Schürrle’nin yeşil sahalardan buzullara uzanan yolculuğu
Bir zamanların parlayan yıldızı, Almanya Milli Takımı’nın 2014 Dünya Kupası zaferinde kritik rol oynayan André Schürrle… Üstelik sadece kadroda yer almakla kalmamış; turnuva boyunca üç gol atmış ve finalde Mario Götze’nin attığı kupa golüne de asist yapmıştı. Futbol dünyası onun için parlak bir geleceğin kaçınılmaz olduğunu düşünüyordu.
Ancak hayat bazen beklenmedik virajlar çıkarır. Schürrle, henüz 29 yaşındayken profesyonel futbola veda etti. Yorgunluk, baskı, mental yük… Hepsi üst üste eklenince, o da radikal bir karar aldı: Kendini yeniden keşfetmek.

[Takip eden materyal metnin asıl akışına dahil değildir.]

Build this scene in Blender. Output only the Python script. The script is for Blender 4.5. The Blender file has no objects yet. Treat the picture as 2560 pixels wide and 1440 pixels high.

Yeni adres: Doğanın ortasında zorlu bir mücadele
Emekliliğin ardından Schürrle, Wim Hof Methodu’yla tanıştı. Soğukla mücadele, nefes egzersizleri ve zihinsel dayanıklılığı bir araya getiren bu yöntem, dünyanın en zorlu dayanıklılık pratiklerinden biri olarak biliniyor.
Ve Schürrle, bu yöntemin sınırlarını zorladı.
Hiçbir tişört giymeden, yalnızca şortla…
Sıcaklığın -19 dereceye kadar düştüğü, rüzgârın saatte 100 km hızla estiği bir havada, Çekya’nın en yüksek noktası olan Sniezka Dağı’na (1630 m) tırmandı.
“Bedenim ve ruhum sandığımdan güçlüymüş”
Schürrle, yaşadığı deneyimi şu sözlerle anlattı:
“Son dakikalarda hiçbir şey hissetmiyordum. Devam edebilmek için içimde çok derin bir yere uzanmam gerekti. Unutamayacağım bir deneyim… Vücudumun ve ruhumun sandığımdan daha güçlü olduğunu gördüm. Zihnimi ortaya koyduğumda her şeyi başarabileceğimi anladım.”
Bu sözler, yalnızca bir dayanıklılık deneyiminin değil, aynı zamanda içsel bir dönüşümün de özetiydi.
Futbolu bırakıp kendini bulmak
Schürrle’nin hikâyesi, profesyonel sporun görkemli ışıkları ardında saklanan yükleri de bir kez daha gündeme taşıdı. Sahada kahraman olan pek çok sporcu, kariyer sona erdiğinde kendine yeni bir yön bulmakta zorlanıyor. Schürrle ise bu kırılmayı, doğaya ve zihinsel güçlenmeye açılan bir kapıya çevirdi.
Sembol hâline gelen bir dönüşüm
Yeşil sahalarda kupalar kazanan bir futbolcunun, kar fırtınası altında, neredeyse çıplak bir şekilde dağ tırmanması…
Bu, yalnızca fiziksel bir meydan okuma değil; aynı zamanda bir “yeniden doğuş” hikâyesi olarak görülüyor.
Schürrle artık sadece bir eski futbolcu değil. Bedeniyle, zihniyle ve kararlılığıyla yeni bir dünyanın yolcusu.
Ve o dünya, yeşil çimlerden çok daha soğuk… Ama belki de bir o kadar özgür.